Pictures are not part of the copy. Retype the lines from the first one through the line that contains "b.build('hinge_plate', M_BRASSD, K)".

-=-=-

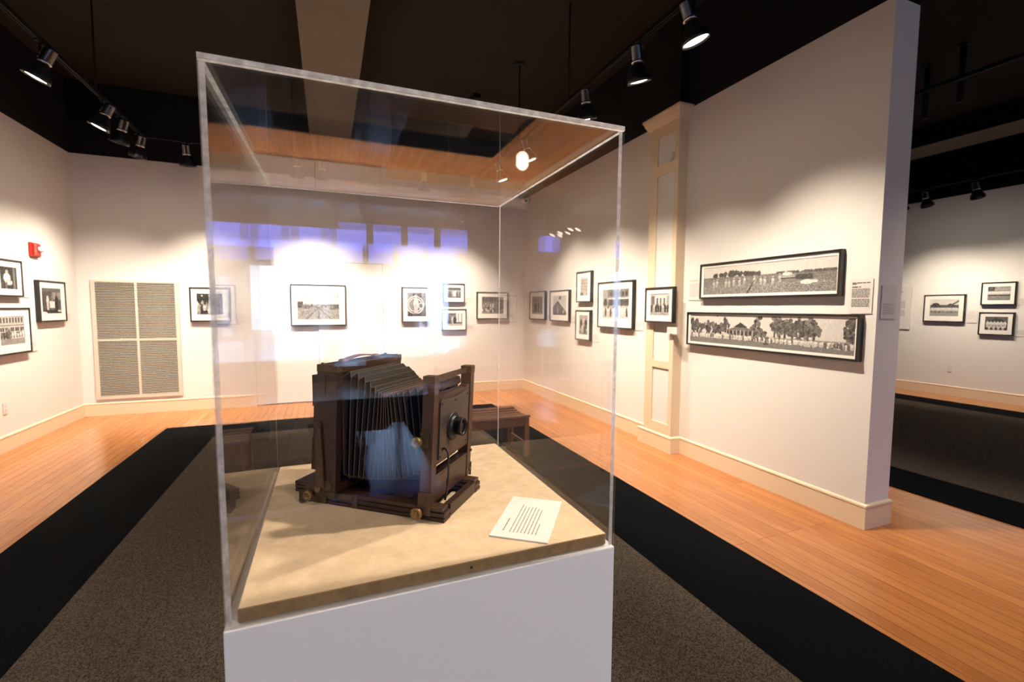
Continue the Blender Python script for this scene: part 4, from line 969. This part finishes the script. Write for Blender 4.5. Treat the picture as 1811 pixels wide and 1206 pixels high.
for k in range(13):
    f = k / 12; pts.append(SH @ Vector((-0.334, 0.055 + 0.145 * f, BZ1 + 0.002 + 0.009 * math.sin(PI * f))))
for k in range(12):
    p, q = pts[k], pts[k + 1]
    b.hexa([(p.x - 0.009, p.y, p.z), (p.x + 0.009, p.y, p.z), (q.x + 0.009, q.y, q.z), (q.x - 0.009, q.y, q.z), (p.x - 0.009, p.y, p.z + 0.0035), (p.x + 0.009, p.y, p.z + 0.0035), (q.x + 0.009, q.y, q.z + 0.0035), (q.x - 0.009, q.y, q.z + 0.0035)])
for f in (0, 12): b.lathe([(0.012, 0), (0.012, 0.004), (0.008, 0.007), (0.0001, 0.0075)], 16, M=Matrix.Translation(pts[f]))
b.build('carrying_handle', M_HANDLE, K)
# side braces with pivots
for ys, sg in ((BY0 - 0.0045, -1), (BY1 + 0.0045, 1)):
    b = MB(); a0, a1 = Vector((-0.338, ys, 0.21)), Vector((-0.336, ys, 0.05))
    b.hexa([(a1.x - 0.013, ys - 0.002, a1.z), (a1.x + 0.013, ys - 0.002, a1.z), (a1.x + 0.013, ys + 0.002, a1.z), (a1.x - 0.013, ys + 0.002, a1.z), (a0.x - 0.007, ys - 0.002, a0.z), (a0.x + 0.007, ys - 0.002, a0.z), (a0.x + 0.007, ys + 0.002, a0.z), (a0.x - 0.007, ys + 0.002, a0.z)])
    b.cyl((a0.x, ys - 0.004, a0.z), (a0.x, ys + 0.004, a0.z), 0.009, 18); b.cyl((a0.x, ys + sg * 0.004, a0.z), (a0.x, ys + sg * 0.006, a0.z), 0.0055, 14)
    b.build('brace', M_BRASSD, K)
b = MB(); b.lathe([(0.014, 0), (0.014, 0.002)], 20, M=Matrix.Translation((-0.318, BY0 - 0.0003, 0.055)) @ Matrix.Rotation(PI / 2, 4, 'X')); b.build('hinge_plate', M_BRASSD, K)

# bellows: pleats crowd together at the top middle and fan out below
NR = 17
def bel(i):
    f = i / (2 * NR)
    g = 0.5 + 0.5 * (2 * f - 1) * (0.20 + 0.80 * abs(2 * f - 1) ** 1.2)
    ut = -0.281 + 0.226 * g
    ub = -0.283 + 0.230 * f
    zc = np.interp(ut, [-0.29, -0.248, -0.218, -0.192, -0.165, -0.145, -0.10, -0.05], [0.346, 0.343, 0.331, 0.306, 0.292, 0.297, 0.311, 0.315])
    zb = np.interp(ub, [-0.29, -0.22, -0.12, -0.05], [0.062, 0.064, 0.074, 0.104])
    y0 = np.interp(f, [0, 1], [0.008, 0.030]); y1 = np.interp(f, [0, 1], [0.250, 0.203])
    du = 0.226 * (0.20 + 0.80 * abs(2 * f - 1) ** 1.2) / NR
    amp = min(0.014, max(0.006, du * 1.1))
    return ut, ub, y0, y1, zb, zc, amp
vs = []; fs = []; ridges = []
for i in range(2 * NR + 1):
    ut, ub, y0, y1, zb_, zc, am = bel(i)
    side_in = 0 if i % 2 == 0 else am; top_in = am if i % 2 == 0 else 0
    chx = 0.012
    ring = [(ub, y0 + side_in, zb_ + top_in + 0.006), (ut, y0 + side_in, zc - top_in), (ut, y1 - side_in, zc - top_in), (ub, y1 - side_in, zb_ + top_in + 0.006)]
    vs += ring
for i in range(2 * NR):
    for k in range(4):
        k2 = (k + 1) % 4; fs.append((i * 4 + k, i * 4 + k2, (i + 1) * 4 + k2, (i + 1) * 4 + k))
b = MB(); b.add(vs, fs, 0, False)
R_ = 0.00072
for i in range(2 * NR + 1):
    p = [Vector(v) for v in vs[i * 4:i * 4 + 4]]
    if i % 2 == 0:
        b.bar(p[0], p[1], R_ * 1.7, R_ * 1.7, up=(1, 0, 0), mi=1); b.bar(p[3], p[2], R_ * 1.7, R_ * 1.7, up=(1, 0, 0), mi=1)
    else:
        b.bar(p[1], p[2], R_ * 1.6, R_ * 1.6, mi=1)
    if i < 2 * NR:
        q = [Vector(v) for v in vs[(i + 1) * 4:(i + 1) * 4 + 4]]
        for k in (1, 2, 0, 3): b.bar(p[k], q[k], R_ * 1.9, R_ * 1.9, mi=1)
b.build('bellows', [M_BELLOWS, M_WORN], K, fix=False)

# front standard: posts, top bar, lens board frame, lower board
SF = Matrix(((1, 0, 0.048, -0.0015), (0, 1, 0, 0), (0, 0, 1, 0), (0, 0, 0, 1)))
for y0, y1 in ((0.0, 0.025), (0.213, 0.238)):
    b = MB(); b.box(-0.064, -0.034, y0, y1, 0.0332, 0.345, M=SF); b.build('post', M_CAMWOOD2, K, bevel=0.0012)
    b = MB(); b.box(-0.0648, -0.0332, y0 - 0.0007, y1 + 0.0007, 0.327, 0.3465, M=SF); b.build('post_cap', M_BRASSD, K, bevel=0.0008)
b = MB(); b.box(-0.051, -0.047, 0.0258, 0.2122, 0.329, 0.343, M=SF); b.build('top_bar', M_BRASSD, K)
FX = -0.036
y0, y1, z0, z1 = 0.0258, 0.2122, 0.128, 0.297
b = MB()
b.box(-0.058, FX, y0, y0 + 0.022, z0, z1, M=SF); b.box(-0.058, FX, y1 - 0.022, y1, z0, z1, M=SF)
b.box(-0.058, FX, y0 + 0.022, y1 - 0.022, z0, z0 + 0.018, M=SF)
for k in range(12):           # arched upper rail
    a, c = y0 + 0.022 + k * (y1 - y0 - 0.044) / 12, y0 + 0.022 + (k + 1) * (y1 - y0 - 0.044) / 12
    h = lambda y: z1 - 0.004 + 0.003 * math.sin(PI * (y - y0) / (y1 - y0))
    b.hexa([tuple(SF @ Vector(p)) for p in ((-0.058, a, z1 - 0.02), (FX, a, z1 - 0.02), (FX, c, z1 - 0.02), (-0.058, c, z1 - 0.02), (-0.058, a, h(a)), (FX, a, h(a)), (FX, c, h(c)), (-0.058, c, h(c)))])
fr_ = b.build('lens_frame', M_CAMWOOD2, K, bevel=0.001)
b = MB()                      # lens board with shouldered top corners
yb0, yb1, zb0, zb1 = y0 + 0.008, y1 - 0.014, z0 + 0.010, z1 - 0.010
oc = [(yb0, zb0), (yb1, zb0), (yb1, zb1 - 0.006), (yb1 - 0.008, zb1), (yb1 - 0.014, zb1 - 0.002), ((yb0 + yb1) / 2 + 0.004, zb1 - 0.009), ((yb0 + yb1) / 2 - 0.004, zb1 - 0.009), (yb0 + 0.014, zb1 - 0.002), (yb0 + 0.008, zb1), (yb0, zb1 - 0.006)]
n = len(oc); vv = [tuple(SF @ Vector((FX + 0.0002, y, z))) for y, z in oc] + [tuple(SF @ Vector((FX + 0.0032, y, z))) for y, z in oc]
b.add(vv, [tuple(range(n - 1, -1, -1)), tuple(range(n, 2 * n))] + [(k, (k + 1) % n, n + (k + 1) % n, n + k) for k in range(n)])
lb = b.build('lens_board', M_LENSBOARD, K)
b = MB()
for y, z in ((yb0 + 0.006, zb0 + 0.006), (yb1 - 0.006, zb0 + 0.006), (yb0 + 0.007, zb1 - 0.012), (yb1 - 0.007, zb1 - 0.012), ((yb0 + yb1) / 2, zb1 - 0.016)):
    b.cyl(SF @ Vector((FX + 0.003, y, z)), SF @ Vector((FX + 0.0045, y, z)), 0.0026, 10)
b.build('screw', M_DARK, lb)
LC = Vector((FX + 0.0033, 0.108, 0.205)); LC = SF @ LC
LM = Matrix.Translation(LC) @ Matrix.Rotation(PI / 2, 4, 'Y')
b = MB(); b.lathe([(0.036, 0), (0.036, 0.0025), (0.032, 0.004), (0.027, 0.004), (0.0265, 0.009), (0.0215, 0.010)], 32, M=LM); b.build('lens_flange', M_BLACKGLOSS, K)
b = MB(); b.lathe([(0.0205, 0.009), (0.0205, 0.016), (0.0225, 0.018), (0.0232, 0.029), (0.0218, 0.030), (0.0180, 0.026), (0.0178, 0.020)], 32, M=LM, cap=False)
ln = b.build('lens_barrel', M_BLACKGLOSS, K)
b = MB(); b.lathe([(0.0179, 0.0205), (0.0150, 0.0230), (0.009, 0.0250), (0.0001, 0.0257)], 28, M=LM, cap=False); b.build('lens_glass', M_LENSGLASS, ln)
b = MB(); b.lathe([(0.0222, 0.0296), (0.0216, 0.0304), (0.0204, 0.0300)], 32, M=LM, cap=False); b.build('rim', M_STEEL, ln)
# dark arched bellows frame seen over the board
b = MB(); b.box(-0.07, -0.0585, 0.03, 0.205, 0.298, 0.314, M=SF); b.box(-0.085, -0.058, 0.036, 0.2, 0.298, 0.321, M=SF); b.build('bellows_frame', M_CAMDARK, K, bevel=0.005, seg=3)
b = MB(); b.box(-0.056, FX, 0.0258, 0.2122, 0.034, 0.096, M=SF); lw = b.build('lower_board', M_CAMWOOD2, K, bevel=0.001)
b = MB(); b.box(FX - 0.001, FX + 0.0014, 0.088, 0.142, 0.058, 0.073, M=SF); b.build('name_plate', M_BRASSD, lw, bevel=0.0006)
b = MB(); b.box(-0.034 - 0.0285, -0.034 - 0.001, 0.026, 0.212, 0.0968, 0.1035, M=SF); b.build('slide_rail', M_CAMDARK, K)
# brass clamps and knobs on the near post
b = MB(); b.box(-0.066, -0.032, -0.003, -0.0008, 0.012, 0.068, M=SF); b.cyl(SF @ Vector((-0.05, -0.004, 0.052)), SF @ Vector((-0.05, -0.0012, 0.052)), 0.006, 14); b.build('clamp_plate', M_BRASSD, K, bevel=0.0006)
b = MB(); b.box(-0.066, -0.042, -0.003, -0.0008, 0.178, 0.212, M=SF); b.build('clamp_plate', M_BRASSD, K, bevel=0.0006)
knob((-0.062, -0.003, 0.021), 0.0145, 0.018); knob((-0.058, -0.003, 0.193), 0.0125, 0.022)
b = MB(); b.box(-0.066, -0.032, 0.2388, 0.241, 0.03, 0.068, M=SF); b.cyl(SF @ Vector((-0.036, 0.232, 0.05)), SF @ Vector((-0.030, 0.232, 0.05)), 0.005, 10); b.cyl(SF @ Vector((-0.036, 0.232, 0.105)), SF @ Vector((-0.030, 0.232, 0.105)), 0.004, 10); b.build('clamp_plate', M_BRASSD, K)
# shutter release cable hanging in front of the boards
pts = [(-0.030, 0.052, 0.155), (-0.022, 0.050, 0.163), (-0.013, 0.048, 0.160), (-0.008, 0.046, 0.145), (-0.008, 0.046, 0.10), (-0.012, 0.046, 0.06), (-0.018, 0.046, 0.036)]
P = []
for i in range(len(pts) - 1):
    p0, p1, p2, p3 = (Vector(pts[max(0, min(len(pts) - 1, j))]) for j in (i - 1, i, i + 1, i + 2))
    for s in range(5):
        f = s / 5; P.append(0.5 * ((2 * p1) + (p2 - p0) * f + (2 * p0 - 5 * p1 + 4 * p2 - p3) * f * f + (-p0 + 3 * p1 - 3 * p2 + p3) * f ** 3))
P.append(Vector(pts[-1]))
b = MB(); b.tube(P, 0.0028, 10); b.build('release_cable', M_RUBBER, K)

-=-=-

__ANSWER TO THE PROBLEM__
Continue the Blender Python script for this scene: part 4, from line 969. This part finishes the script. Write for Blender 4.5. Treat the picture as 1811 pixels wide and 1206 pixels high.
for k in range(13):
    f = k / 12; pts.append(SH @ Vector((-0.334, 0.055 + 0.145 * f, BZ1 + 0.002 + 0.009 * math.sin(PI * f))))
for k in range(12):
    p, q = pts[k], pts[k + 1]
    b.hexa([(p.x - 0.009, p.y, p.z), (p.x + 0.009, p.y, p.z), (q.x + 0.009, q.y, q.z), (q.x - 0.009, q.y, q.z), (p.x - 0.009, p.y, p.z + 0.0035), (p.x + 0.009, p.y, p.z + 0.0035), (q.x + 0.009, q.y, q.z + 0.0035), (q.x - 0.009, q.y, q.z + 0.0035)])
for f in (0, 12): b.lathe([(0.012, 0), (0.012, 0.004), (0.008, 0.007), (0.0001, 0.0075)], 16, M=Matrix.Translation(pts[f]))
b.build('carrying_handle', M_HANDLE, K)
# side braces with pivots
for ys, sg in ((BY0 - 0.0045, -1), (BY1 + 0.0045, 1)):
    b = MB(); a0, a1 = Vector((-0.338, ys, 0.21)), Vector((-0.336, ys, 0.05))
    b.hexa([(a1.x - 0.013, ys - 0.002, a1.z), (a1.x + 0.013, ys - 0.002, a1.z), (a1.x + 0.013, ys + 0.002, a1.z), (a1.x - 0.013, ys + 0.002, a1.z), (a0.x - 0.007, ys - 0.002, a0.z), (a0.x + 0.007, ys - 0.002, a0.z), (a0.x + 0.007, ys + 0.002, a0.z), (a0.x - 0.007, ys + 0.002, a0.z)])
    b.cyl((a0.x, ys - 0.004, a0.z), (a0.x, ys + 0.004, a0.z), 0.009, 18); b.cyl((a0.x, ys + sg * 0.004, a0.z), (a0.x, ys + sg * 0.006, a0.z), 0.0055, 14)
    b.build('brace', M_BRASSD, K)
b = MB(); b.lathe([(0.014, 0), (0.014, 0.002)], 20, M=Matrix.Translation((-0.318, BY0 - 0.0003, 0.055)) @ Matrix.Rotation(PI / 2, 4, 'X')); b.build('hinge_plate', M_BRASSD, K)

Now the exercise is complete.